I rated Lowe well enough to be an AB. Remember we were picking the likes of George Bridge above such players so theres no disputing a lot of bad decisions have been made by those last two coaches. Does a team like the ABs need a finicky winger who you have to adapt and change a lot of your style with to get benefit from? No, not really. But he still would have been a basic improvement on players like even Savea at the tail of his career, Bridge, and could even have converted into the answer of replacing Beauden at the back. Instead we persisted with NMS, Naholo, Havili, Reece, all players we would have cared even less about losing and all because Rieko had Lowe's number 11 jersey nailed down.


He was of course only 23 when he decided to leave, it was back in the beggining of the period they had started retaining players (from 2018 onwards I think, they came out saying theyre going to be more aggressive at some point). So he might, all of them, only just missed out.


The main point that Ed made is that situations like Lowe's, Aki's, JGP's, aren't going to happen in future. That's a bit of a "NZ" only problem, because those players need to reach such a high standard to be chosen by the All Blacks, were as a country like Ireland wants them a lot earlier like that. This is basically the 'ready in 3 years' concept Ireland relied on, versus the '5 years and they've left' concept' were that player is now ready to be chosen by the All Blacks (given a contract to play Super, ala SBW, and hopefully Manu).


The 'mercenary' thing that will take longer to expire, and which I was referring to, is the grandparents rule. The new kids coming through now aren't going to have as many gp born overseas, so the amount of players that can leave with a prospect of International rugby offer are going to drop dramatically at some point. All these kiwi fellas playing for a PI, is going to stop sadly.


The new era problem that will replace those old concerns is now French and Japanese clubs (doing the same as NRL teams have done for decades by) picking kids out of school. The problem here is not so much a national identity one, than it is a farm system where 9 in 10 players are left with nothing. A stunted education and no support in a foreign country (well they'll get kicked out of those countries were they don't in Australia).
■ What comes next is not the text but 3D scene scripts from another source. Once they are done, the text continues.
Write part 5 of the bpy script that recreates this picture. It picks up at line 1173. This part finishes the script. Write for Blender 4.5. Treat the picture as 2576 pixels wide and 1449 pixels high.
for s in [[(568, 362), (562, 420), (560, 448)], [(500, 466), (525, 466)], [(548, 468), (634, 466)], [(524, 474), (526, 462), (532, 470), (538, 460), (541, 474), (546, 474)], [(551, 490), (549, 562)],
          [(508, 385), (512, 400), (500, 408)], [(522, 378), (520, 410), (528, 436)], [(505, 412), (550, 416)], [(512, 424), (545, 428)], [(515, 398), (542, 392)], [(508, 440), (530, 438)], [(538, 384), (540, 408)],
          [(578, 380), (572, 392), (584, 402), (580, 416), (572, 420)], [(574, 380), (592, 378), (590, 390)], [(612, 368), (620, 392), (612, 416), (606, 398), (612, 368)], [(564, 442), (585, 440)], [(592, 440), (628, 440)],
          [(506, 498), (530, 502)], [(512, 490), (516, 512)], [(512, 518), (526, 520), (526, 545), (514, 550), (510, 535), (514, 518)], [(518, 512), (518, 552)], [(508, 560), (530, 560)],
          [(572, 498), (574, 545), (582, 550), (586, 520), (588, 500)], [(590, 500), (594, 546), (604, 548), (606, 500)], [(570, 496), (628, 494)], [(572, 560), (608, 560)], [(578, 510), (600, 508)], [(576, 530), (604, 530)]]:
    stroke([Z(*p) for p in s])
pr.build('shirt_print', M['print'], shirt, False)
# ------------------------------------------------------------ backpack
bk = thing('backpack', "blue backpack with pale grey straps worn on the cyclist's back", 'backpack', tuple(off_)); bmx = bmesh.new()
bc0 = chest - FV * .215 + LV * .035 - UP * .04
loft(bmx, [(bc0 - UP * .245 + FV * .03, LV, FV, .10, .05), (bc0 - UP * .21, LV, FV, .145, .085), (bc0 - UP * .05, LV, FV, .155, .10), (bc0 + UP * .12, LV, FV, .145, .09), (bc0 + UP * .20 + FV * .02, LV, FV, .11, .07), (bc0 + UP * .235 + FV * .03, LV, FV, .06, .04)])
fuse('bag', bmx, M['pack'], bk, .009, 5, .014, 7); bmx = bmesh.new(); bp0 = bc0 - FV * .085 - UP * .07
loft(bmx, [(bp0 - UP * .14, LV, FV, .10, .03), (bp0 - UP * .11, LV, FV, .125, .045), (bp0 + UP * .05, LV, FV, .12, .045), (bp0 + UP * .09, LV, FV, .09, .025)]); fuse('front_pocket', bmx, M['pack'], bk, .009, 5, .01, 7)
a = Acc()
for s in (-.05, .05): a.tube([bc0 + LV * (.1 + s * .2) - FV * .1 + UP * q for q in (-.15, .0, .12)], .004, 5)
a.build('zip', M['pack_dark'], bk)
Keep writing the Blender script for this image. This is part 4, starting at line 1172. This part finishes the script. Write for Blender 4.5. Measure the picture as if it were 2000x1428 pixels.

It's the same sort of situation were NZ would be the big guy, but there weren't many downsides with it. The only one I can think was brought up but a poster on this site, I can't recall who it was, but he seemed to know a lot of kids coming from the Islands weren't really given the capability to fly back home during school xms holidays etc. That is probably something that should be fixed by the union. Otherwise getting someone like Fakatava over here for his last year of school definitely results in NZ being able to pick the cherries off the top but it also allows that player to develop and be able to represent Tonga and under age and possibly even later in his career. Where as a kid being taken from NZ is arguably going to be worse off in every respect other than perhaps money. Not going to develop as a person, not going to develop as a player as much, so I have a lotof sympathy for NZs case that I don't include them in that group but I certainly see where you're coming from and it encourages other countries to think they can do the same while not realising they're making a much worse experience/situation.